Un po’ per le risposte cronometrate, un po’ perché le domande sono di solito più importanti delle risposte, un po’ per tutto quanto detto sopra, lo spettacolo dei candidati impacciati e zoppicanti è stato davvero deludente e all’altezza di una campagna elettorale giocata al ribasso, priva di visioni, di polemiche sostanziose, di bilanci approfonditi e di colpi di genio.

Quella impresa di ripensamento della città di Rimini, cominciata nel 2007 col piano strategico, nel 2010 ha portato ad approvare in consiglio comunale un documento che nelle sue prime righe lo definiva «strumento unico e unitario nel quale vengono fatte le scelte più rilevanti del governo locale». Invocava «modalità strutturate di partecipazione» nella «consapevolezza, da parte di tutti gli attori pubblici e privati, della forte interdipendenza che ai fini di un reale sviluppo locale esiste tra i diversi settori della Politica Amministrativa e della operatività d’impresa».

Rimini veniva indicata come città:
1. che valorizza il patrimonio storico, culturale, paesaggistico e le tipicità;
2. delle relazioni internazionali e porta dell’Adriatico;
3. delle reti e delle infrastrutture tecnologiche;
4. mobile senz’auto;
5. delle imprese innovative e di qualità;
6. creativa e della conoscenza;
7. che soddisfa i bisogni di tutti i cittadini;
8. destinazione turistica del benessere.

Che ne è stato di questi pilastri a dieci anni dall’entrata in vigore del manifesto “futurista” di Rimini? «Lo sviluppo locale è sempre di più il frutto dell’azione sinergica di più attori: privati, pubblici, sociali, economici, culturali, ecc. che devono reciprocamente auto-condizionarsi per adottare una strategia comune», sermoneggiava lo stesso piano strategico.

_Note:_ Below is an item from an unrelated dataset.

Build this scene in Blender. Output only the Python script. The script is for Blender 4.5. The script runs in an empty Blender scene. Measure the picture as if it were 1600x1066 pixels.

Chi l’ha vista l’interdipendenza? O l’azione sinergica? O la partecipazione? Un unico attore si è ritenuto strategico dal 2011 ad oggi, ed è stato il sindaco Andrea Gnassi. Il quale ha attinto al piano strategico quando coincideva con la propria idea elaborata a tavolino, ma l’ha soprattutto contraddetto nel metodo e negli obiettivi di fondo. E’ stato il decennio del solista e della realtà aumentata. E, arrivato al termine del suo mandato, non ha nessuna voglia di farsi da parte, e imperversa manovrando il fido Jamil e indicandogli la rotta obbligata col solito cartello stradale “RIMINI”. Il simbolo un po’ comico di questa campagna elettorale è stato proprio quel cartello stradale “a due piazze” fatto posare per molte fotografie: dove prima si appoggiava solo Gnassi, adesso si è aggiunto Jamil (la cancellazione del cognome Sadegholvaad dalla comunicazione elettorale del candidato di centrosinistra è probabilmente la più brutta operazione di auto-censura mai messa in atto).

Il centrodestra ha una grandissima responsabilità. Comunque vadano le elezioni del 3 e 4 ottobre, un progetto alternativo non si è visto. Avrebbe dovuto prepararlo per tempo, con una modalità partecipativa, con un vero coinvolgimento della società civile. Invece il dilemma che ha occupato mesi di dibattito sulla scelta del candidato – civico o politico? boh! – è stato risolto come tutti sappiamo. Un po’ poco. Davvero troppo poco.